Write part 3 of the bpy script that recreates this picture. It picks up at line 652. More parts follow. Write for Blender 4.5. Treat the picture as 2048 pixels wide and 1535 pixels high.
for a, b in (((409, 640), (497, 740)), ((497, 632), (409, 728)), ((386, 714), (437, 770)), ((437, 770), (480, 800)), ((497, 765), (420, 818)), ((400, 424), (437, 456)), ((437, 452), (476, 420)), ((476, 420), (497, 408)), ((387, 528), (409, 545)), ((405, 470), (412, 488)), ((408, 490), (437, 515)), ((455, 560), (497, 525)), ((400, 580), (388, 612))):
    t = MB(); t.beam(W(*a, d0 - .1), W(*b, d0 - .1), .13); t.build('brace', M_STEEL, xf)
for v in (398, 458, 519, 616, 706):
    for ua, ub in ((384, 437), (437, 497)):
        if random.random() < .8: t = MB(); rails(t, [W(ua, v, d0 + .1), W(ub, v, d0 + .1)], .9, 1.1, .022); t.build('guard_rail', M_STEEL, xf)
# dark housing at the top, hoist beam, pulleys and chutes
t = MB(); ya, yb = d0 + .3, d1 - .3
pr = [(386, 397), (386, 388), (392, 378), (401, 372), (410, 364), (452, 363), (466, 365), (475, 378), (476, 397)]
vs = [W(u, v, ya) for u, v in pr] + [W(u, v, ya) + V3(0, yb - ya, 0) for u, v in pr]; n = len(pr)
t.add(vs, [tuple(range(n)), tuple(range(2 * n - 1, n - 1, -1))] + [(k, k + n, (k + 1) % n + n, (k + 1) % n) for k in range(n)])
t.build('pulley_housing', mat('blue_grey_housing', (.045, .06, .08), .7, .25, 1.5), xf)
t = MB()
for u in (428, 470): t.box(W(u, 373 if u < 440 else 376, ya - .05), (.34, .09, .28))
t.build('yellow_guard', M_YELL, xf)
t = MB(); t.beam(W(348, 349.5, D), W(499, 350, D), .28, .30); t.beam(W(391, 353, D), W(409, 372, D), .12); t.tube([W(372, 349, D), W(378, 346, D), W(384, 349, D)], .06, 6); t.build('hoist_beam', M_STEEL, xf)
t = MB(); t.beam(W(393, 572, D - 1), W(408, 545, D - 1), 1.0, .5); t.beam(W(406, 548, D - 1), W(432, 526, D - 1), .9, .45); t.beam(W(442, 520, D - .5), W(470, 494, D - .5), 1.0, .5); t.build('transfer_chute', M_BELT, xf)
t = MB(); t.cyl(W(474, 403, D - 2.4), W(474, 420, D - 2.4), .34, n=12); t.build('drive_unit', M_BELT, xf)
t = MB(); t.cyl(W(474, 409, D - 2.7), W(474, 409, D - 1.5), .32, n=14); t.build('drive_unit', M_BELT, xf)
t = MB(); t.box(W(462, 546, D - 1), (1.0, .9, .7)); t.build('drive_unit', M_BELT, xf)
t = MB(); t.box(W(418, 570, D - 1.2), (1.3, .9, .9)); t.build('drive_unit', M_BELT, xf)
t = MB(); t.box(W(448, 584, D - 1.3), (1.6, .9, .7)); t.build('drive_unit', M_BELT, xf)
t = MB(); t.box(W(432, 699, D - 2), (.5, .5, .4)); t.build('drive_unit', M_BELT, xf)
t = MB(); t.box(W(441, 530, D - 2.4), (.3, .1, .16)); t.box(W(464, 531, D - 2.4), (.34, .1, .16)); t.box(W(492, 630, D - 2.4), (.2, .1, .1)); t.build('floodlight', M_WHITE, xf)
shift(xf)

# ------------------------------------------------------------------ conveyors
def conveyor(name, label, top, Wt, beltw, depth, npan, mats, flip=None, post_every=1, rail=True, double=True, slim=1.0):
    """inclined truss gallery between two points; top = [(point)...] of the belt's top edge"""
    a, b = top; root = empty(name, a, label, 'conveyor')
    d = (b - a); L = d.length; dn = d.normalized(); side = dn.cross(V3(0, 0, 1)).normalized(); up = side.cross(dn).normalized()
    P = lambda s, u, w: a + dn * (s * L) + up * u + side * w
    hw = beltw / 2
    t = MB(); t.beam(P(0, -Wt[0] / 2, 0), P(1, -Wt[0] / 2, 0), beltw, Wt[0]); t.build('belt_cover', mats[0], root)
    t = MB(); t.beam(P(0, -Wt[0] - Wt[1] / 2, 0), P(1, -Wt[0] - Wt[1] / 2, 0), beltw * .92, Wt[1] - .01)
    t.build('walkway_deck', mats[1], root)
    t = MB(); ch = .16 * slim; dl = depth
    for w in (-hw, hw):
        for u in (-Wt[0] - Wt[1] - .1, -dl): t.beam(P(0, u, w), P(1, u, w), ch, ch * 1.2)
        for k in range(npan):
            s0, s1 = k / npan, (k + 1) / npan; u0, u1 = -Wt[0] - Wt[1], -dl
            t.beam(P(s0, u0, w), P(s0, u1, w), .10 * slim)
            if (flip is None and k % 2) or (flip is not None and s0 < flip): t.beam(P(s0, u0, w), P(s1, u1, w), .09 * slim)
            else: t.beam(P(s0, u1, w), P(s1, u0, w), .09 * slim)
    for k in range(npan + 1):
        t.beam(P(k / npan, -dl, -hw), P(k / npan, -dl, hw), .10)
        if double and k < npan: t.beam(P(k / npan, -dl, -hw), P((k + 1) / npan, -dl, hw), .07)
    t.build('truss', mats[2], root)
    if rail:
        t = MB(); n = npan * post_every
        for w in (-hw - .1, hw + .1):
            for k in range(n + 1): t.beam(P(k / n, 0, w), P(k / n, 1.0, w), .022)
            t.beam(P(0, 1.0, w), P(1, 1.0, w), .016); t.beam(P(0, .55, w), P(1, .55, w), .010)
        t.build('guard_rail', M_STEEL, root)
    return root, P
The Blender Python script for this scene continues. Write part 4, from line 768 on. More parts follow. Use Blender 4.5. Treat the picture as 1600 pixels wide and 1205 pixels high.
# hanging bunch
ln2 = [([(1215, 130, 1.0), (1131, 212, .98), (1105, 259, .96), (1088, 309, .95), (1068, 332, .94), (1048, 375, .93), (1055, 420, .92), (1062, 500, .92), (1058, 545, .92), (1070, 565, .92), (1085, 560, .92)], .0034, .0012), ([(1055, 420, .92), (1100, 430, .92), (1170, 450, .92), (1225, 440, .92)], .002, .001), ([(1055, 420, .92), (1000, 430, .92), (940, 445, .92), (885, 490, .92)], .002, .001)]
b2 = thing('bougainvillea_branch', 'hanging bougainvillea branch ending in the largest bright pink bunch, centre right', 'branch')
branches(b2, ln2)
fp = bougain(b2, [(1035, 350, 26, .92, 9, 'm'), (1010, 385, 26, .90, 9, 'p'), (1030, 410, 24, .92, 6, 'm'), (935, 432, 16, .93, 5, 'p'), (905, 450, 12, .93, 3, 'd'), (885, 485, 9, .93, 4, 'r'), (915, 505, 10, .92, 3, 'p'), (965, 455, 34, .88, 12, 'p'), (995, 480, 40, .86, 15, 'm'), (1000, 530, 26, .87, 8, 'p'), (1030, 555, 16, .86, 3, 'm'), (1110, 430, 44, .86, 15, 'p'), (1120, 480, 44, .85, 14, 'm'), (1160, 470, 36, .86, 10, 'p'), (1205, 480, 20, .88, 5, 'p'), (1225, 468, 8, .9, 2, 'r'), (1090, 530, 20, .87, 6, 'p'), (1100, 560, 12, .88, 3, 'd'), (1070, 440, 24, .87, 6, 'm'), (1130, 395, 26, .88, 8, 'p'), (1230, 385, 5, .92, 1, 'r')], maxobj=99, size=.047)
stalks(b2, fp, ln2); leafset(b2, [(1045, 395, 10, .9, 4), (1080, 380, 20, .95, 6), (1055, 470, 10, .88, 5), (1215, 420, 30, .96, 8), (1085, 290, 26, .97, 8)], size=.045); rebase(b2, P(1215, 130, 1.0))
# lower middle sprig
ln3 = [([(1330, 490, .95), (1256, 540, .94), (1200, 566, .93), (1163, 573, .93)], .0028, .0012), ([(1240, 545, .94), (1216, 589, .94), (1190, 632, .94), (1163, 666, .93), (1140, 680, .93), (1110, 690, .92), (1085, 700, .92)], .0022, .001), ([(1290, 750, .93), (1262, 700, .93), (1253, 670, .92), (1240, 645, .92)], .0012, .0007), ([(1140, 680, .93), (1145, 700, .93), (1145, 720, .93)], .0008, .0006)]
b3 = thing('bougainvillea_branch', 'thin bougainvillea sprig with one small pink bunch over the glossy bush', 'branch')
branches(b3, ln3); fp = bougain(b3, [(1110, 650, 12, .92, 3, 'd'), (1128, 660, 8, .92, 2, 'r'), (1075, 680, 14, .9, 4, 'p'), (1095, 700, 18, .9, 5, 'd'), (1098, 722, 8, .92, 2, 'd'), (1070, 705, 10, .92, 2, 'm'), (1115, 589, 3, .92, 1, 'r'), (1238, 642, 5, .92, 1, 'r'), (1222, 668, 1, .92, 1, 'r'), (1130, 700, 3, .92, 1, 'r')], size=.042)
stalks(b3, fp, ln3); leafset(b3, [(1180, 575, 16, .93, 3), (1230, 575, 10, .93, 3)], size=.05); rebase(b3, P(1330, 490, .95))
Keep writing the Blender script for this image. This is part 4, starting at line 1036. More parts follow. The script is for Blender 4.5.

+---+

> EXERCISE INSTRUCTIONS
Count the lines in the records above that contain the word "Treat", and reply with only that number.

> RESPONSE TO THIS EXERCISE
2